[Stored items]
## Start
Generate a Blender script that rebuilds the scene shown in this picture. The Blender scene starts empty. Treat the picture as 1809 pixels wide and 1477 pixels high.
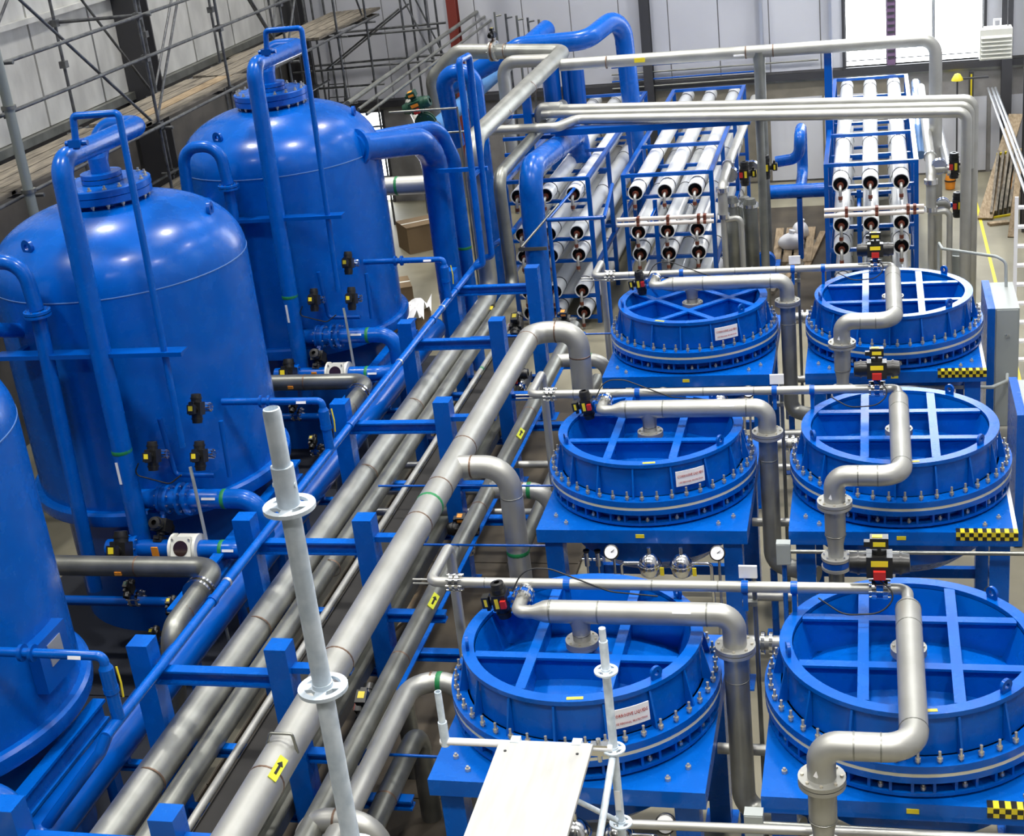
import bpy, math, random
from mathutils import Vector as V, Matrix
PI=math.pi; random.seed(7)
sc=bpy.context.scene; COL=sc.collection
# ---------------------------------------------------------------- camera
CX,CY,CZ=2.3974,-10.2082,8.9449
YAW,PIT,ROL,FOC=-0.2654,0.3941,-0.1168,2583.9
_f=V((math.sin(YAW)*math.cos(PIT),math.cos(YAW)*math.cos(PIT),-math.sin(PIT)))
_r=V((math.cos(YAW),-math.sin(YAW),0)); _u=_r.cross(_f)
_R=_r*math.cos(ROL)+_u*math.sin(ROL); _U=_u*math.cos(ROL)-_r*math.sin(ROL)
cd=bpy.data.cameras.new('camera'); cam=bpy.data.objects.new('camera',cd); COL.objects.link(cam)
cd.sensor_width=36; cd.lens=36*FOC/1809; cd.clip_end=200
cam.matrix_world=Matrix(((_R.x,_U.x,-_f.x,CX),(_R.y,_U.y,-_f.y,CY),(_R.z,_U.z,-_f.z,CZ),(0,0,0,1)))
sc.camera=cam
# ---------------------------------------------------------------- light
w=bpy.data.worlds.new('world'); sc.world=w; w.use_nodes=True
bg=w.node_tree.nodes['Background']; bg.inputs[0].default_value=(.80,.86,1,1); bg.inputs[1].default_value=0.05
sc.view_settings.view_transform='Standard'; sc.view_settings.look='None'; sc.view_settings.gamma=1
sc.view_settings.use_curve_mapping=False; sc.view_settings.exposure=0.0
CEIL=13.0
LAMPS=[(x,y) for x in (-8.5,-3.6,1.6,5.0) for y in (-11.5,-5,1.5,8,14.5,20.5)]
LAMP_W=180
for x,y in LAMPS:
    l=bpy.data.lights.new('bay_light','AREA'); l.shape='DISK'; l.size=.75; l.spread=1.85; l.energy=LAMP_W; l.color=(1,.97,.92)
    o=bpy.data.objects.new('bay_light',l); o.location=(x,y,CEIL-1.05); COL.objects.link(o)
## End
## Start
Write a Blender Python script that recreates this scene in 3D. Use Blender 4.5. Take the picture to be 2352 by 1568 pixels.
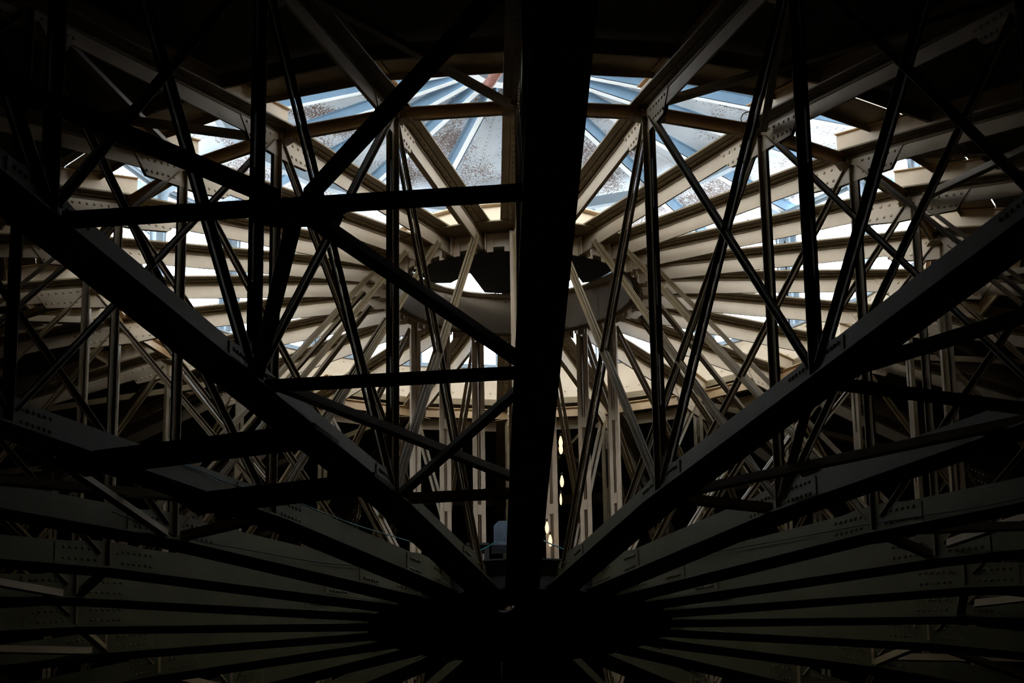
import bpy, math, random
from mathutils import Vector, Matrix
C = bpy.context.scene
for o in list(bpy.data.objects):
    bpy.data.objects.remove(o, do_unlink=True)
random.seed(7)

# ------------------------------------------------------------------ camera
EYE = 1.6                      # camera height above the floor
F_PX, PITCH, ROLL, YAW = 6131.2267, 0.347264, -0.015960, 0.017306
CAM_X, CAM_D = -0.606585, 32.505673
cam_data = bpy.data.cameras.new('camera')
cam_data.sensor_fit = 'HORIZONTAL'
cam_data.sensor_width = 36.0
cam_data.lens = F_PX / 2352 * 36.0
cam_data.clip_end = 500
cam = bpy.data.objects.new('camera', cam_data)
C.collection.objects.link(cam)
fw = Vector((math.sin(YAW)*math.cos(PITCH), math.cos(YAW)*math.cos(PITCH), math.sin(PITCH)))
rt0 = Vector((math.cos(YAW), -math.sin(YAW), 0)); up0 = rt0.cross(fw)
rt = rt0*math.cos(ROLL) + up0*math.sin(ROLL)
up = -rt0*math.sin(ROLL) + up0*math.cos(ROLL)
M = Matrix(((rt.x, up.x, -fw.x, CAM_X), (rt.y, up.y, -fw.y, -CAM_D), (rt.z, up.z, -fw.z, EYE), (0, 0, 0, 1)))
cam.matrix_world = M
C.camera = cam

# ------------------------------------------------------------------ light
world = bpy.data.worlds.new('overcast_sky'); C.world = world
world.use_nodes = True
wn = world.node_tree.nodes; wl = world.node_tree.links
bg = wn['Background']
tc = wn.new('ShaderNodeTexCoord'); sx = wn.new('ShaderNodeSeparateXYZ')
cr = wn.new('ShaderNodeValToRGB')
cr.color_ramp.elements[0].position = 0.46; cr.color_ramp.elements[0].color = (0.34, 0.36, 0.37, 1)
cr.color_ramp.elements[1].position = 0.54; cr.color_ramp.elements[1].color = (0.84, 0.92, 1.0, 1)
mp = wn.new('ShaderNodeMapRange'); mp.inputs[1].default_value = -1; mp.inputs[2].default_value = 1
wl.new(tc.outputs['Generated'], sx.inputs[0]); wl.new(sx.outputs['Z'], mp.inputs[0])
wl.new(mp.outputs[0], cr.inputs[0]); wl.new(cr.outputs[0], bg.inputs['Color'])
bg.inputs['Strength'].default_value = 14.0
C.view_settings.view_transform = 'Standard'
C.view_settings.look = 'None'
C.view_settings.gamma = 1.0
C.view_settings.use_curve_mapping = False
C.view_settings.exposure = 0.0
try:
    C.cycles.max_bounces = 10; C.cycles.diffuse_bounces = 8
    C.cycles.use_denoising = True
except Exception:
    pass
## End
[Challenge]: Of the lines above, copy only those from the one holding "Write a Blender" to the one holding "C.camera = cam", both included, and exclude every image.

[Full answer]:
Write a Blender Python script that recreates this scene in 3D. Use Blender 4.5. Take the picture to be 2352 by 1568 pixels.
import bpy, math, random
from mathutils import Vector, Matrix
C = bpy.context.scene
for o in list(bpy.data.objects):
    bpy.data.objects.remove(o, do_unlink=True)
random.seed(7)

# ------------------------------------------------------------------ camera
EYE = 1.6                      # camera height above the floor
F_PX, PITCH, ROLL, YAW = 6131.2267, 0.347264, -0.015960, 0.017306
CAM_X, CAM_D = -0.606585, 32.505673
cam_data = bpy.data.cameras.new('camera')
cam_data.sensor_fit = 'HORIZONTAL'
cam_data.sensor_width = 36.0
cam_data.lens = F_PX / 2352 * 36.0
cam_data.clip_end = 500
cam = bpy.data.objects.new('camera', cam_data)
C.collection.objects.link(cam)
fw = Vector((math.sin(YAW)*math.cos(PITCH), math.cos(YAW)*math.cos(PITCH), math.sin(PITCH)))
rt0 = Vector((math.cos(YAW), -math.sin(YAW), 0)); up0 = rt0.cross(fw)
rt = rt0*math.cos(ROLL) + up0*math.sin(ROLL)
up = -rt0*math.sin(ROLL) + up0*math.cos(ROLL)
M = Matrix(((rt.x, up.x, -fw.x, CAM_X), (rt.y, up.y, -fw.y, -CAM_D), (rt.z, up.z, -fw.z, EYE), (0, 0, 0, 1)))
cam.matrix_world = M
C.camera = cam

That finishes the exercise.